57. An apparatus comprising: an execution unit operable to manipulate data residing in register storage; and an instruction decoder operable to decode plural successive stack-based instructions and to cause the execution unit to perform a single, register-based operation that corresponds to the plural decoded stack-based instructions.

58. The apparatus of claim 57, wherein the single, register-based operation explicitly identifies a result location in the register storage and at least two source locations in the register storage.

59. The apparatus of claim 57, wherein the instruction decoder is further operable to select plural entries of the register storage, the selected register storage entries corresponding to a subset of stack and local variable storage locations explicitly and implicitly targeted by the plural decoded stack-based instructions.

60. The apparatus of claim 57, further comprising: stack and local variable portions of the register storage, wherein at least one of the plural decoded stack-based instructions defines an information transfer from a local variable to an top position of the stack.

61. The apparatus of claim 57, wherein the instruction decoder is part of an instruction folding just-in-time (JIT) compiler.

62. The apparatus of claim 57, wherein the instruction decoder is part of an instruction folding bytecode interpreter that implements a virtual machine.

63. The apparatus of claim 57, wherein the instruction decoder includes instruction folding hardware.

64. The apparatus of claim 57, further comprising: a just-in-time (JIT) compiler executable to produce object code native to the execution unit.

65. A method comprising: fetching a sequence of stack-based instructions; decoding plural successive stack-based instructions; and causing an execution unit to perform a single, register-based operation that corresponds to the plural decoded stack-based instructions.

66. The method of claim 65, wherein the decoding is performed in a just-in-time (JIT) compiler to produce object code native to a processor that includes the execution unit.

67. The method of claim 65, wherein the decoding is performed using an instruction folding just-in-time (JIT) compiler.

68 . The method of claim 65, wherein the decoding is performed using an instruction folding bytecode interpreter.

69. The method of claim 65, wherein the decoding is performed using instruction folding hardware.

70. The method of claim 65, further comprising: selecting plural entries of register storage, the selected register storage entries corresponding to a subset of stack and local variable storage locations explicitly and implicitly targeted by the plural decoded stack-based instructions.

71. A computational system comprising: an instruction source; register storage; a processor; and means for receiving stack-based instructions from the instruction source and for causing the processor to operate upon data residing in the register storage using explicit identifiers for source and result locations in the register storage, the means translating plural successive ones of the stack-based instructions into a single corresponding register-based operation.

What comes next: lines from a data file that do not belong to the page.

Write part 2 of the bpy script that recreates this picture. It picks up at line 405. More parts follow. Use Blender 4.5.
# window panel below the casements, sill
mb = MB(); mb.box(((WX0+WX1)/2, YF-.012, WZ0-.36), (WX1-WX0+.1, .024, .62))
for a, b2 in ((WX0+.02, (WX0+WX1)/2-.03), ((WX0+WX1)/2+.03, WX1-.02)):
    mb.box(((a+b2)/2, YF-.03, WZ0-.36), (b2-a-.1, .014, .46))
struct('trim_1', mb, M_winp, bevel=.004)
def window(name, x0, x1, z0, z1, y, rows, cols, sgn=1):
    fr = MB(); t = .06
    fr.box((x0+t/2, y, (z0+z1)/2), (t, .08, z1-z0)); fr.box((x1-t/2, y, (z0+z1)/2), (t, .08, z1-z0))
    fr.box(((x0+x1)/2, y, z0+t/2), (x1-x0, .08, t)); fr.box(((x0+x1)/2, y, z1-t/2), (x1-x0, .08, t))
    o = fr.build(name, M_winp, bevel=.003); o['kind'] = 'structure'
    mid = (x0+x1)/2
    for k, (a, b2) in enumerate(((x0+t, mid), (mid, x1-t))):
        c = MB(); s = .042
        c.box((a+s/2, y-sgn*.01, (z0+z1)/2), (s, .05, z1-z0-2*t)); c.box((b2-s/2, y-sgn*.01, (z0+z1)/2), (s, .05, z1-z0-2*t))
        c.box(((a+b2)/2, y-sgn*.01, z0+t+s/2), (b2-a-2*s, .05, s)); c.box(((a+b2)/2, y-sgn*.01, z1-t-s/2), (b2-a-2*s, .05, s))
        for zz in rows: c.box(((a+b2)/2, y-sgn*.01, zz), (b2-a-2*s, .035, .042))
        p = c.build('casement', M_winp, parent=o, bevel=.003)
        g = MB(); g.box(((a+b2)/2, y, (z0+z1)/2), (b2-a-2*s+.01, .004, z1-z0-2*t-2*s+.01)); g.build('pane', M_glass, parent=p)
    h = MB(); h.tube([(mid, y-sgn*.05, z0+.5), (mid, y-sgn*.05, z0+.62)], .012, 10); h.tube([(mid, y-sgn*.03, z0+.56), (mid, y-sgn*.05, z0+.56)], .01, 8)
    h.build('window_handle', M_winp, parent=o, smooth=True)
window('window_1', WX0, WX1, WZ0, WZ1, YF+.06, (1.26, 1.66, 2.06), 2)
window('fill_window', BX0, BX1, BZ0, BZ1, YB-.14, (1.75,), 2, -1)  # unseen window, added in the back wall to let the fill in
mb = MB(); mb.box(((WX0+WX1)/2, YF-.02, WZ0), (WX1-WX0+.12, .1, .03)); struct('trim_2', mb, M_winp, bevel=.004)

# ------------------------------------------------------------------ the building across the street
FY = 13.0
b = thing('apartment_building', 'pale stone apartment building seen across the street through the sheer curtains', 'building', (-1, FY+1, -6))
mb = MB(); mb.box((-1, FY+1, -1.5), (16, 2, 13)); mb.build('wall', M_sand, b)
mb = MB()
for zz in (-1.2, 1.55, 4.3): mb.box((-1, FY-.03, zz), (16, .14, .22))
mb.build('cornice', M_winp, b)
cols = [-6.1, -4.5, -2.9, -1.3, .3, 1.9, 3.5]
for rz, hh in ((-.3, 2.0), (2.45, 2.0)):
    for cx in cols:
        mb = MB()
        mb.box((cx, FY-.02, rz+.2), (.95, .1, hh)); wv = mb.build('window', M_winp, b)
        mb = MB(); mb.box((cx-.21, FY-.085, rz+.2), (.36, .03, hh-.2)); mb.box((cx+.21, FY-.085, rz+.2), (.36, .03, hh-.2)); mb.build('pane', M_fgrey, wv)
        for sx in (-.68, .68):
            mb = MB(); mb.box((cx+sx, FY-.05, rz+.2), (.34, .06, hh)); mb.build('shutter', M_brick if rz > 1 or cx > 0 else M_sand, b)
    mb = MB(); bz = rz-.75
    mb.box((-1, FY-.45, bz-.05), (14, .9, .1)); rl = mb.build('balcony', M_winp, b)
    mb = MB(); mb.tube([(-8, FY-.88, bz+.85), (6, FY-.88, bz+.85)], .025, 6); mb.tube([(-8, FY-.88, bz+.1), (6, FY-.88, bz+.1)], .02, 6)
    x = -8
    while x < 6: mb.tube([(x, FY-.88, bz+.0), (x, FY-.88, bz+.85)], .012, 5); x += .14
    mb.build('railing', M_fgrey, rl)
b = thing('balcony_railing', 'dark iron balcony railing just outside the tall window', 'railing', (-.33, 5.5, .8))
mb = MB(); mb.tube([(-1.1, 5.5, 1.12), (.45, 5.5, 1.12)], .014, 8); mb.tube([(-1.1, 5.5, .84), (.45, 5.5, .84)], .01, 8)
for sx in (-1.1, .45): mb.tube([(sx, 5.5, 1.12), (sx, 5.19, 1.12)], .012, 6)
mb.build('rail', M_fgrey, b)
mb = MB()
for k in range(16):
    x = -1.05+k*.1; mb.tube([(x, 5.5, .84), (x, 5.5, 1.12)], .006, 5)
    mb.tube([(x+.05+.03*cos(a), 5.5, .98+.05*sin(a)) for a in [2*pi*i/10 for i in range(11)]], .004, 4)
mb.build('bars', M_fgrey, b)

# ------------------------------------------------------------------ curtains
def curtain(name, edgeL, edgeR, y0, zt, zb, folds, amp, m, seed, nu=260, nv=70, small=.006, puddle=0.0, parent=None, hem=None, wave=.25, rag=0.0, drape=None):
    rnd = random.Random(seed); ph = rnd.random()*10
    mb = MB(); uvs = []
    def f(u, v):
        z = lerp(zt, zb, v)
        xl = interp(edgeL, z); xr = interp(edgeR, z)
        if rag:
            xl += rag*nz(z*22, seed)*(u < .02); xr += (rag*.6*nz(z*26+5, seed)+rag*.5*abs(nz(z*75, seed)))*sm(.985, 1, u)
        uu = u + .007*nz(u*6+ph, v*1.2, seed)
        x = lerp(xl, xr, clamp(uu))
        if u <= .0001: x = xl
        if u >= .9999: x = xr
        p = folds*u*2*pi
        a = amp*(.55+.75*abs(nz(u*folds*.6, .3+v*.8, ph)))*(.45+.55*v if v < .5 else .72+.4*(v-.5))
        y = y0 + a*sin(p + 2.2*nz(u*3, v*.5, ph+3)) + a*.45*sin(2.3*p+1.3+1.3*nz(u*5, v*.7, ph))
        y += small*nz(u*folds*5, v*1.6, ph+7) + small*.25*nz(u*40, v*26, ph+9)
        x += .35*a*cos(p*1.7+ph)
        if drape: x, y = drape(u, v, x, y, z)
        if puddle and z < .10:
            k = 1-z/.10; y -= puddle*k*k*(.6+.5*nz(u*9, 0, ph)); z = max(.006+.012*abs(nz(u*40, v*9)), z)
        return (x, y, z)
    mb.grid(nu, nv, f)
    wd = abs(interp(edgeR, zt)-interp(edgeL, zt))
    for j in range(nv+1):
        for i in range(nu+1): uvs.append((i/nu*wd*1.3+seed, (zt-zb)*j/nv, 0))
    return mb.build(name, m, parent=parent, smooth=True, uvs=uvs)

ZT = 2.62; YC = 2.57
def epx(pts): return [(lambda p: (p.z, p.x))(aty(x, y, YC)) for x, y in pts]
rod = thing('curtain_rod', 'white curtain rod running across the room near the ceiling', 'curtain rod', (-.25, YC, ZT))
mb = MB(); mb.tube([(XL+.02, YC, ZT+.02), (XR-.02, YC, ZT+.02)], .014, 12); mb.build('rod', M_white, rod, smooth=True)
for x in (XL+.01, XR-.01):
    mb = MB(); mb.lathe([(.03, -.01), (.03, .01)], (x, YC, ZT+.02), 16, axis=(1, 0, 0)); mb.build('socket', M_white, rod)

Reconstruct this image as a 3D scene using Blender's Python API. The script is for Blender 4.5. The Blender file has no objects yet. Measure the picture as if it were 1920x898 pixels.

72. The computational system of claim 71, wherein the means for translating includes means for compiling the stack-based instructions to produce object code native to the processor.

73. The computational system of claim 71, wherein the means for translating includes means for folding instructions using a just-in-time (JIT) compiler.

74. The computational system of claim 71, wherein the means for translating includes means for folding instructions using a bytecode interpreter.

75. The computational system of claim 71, wherein the means for translating includes means for folding instructions using a hardware decoder.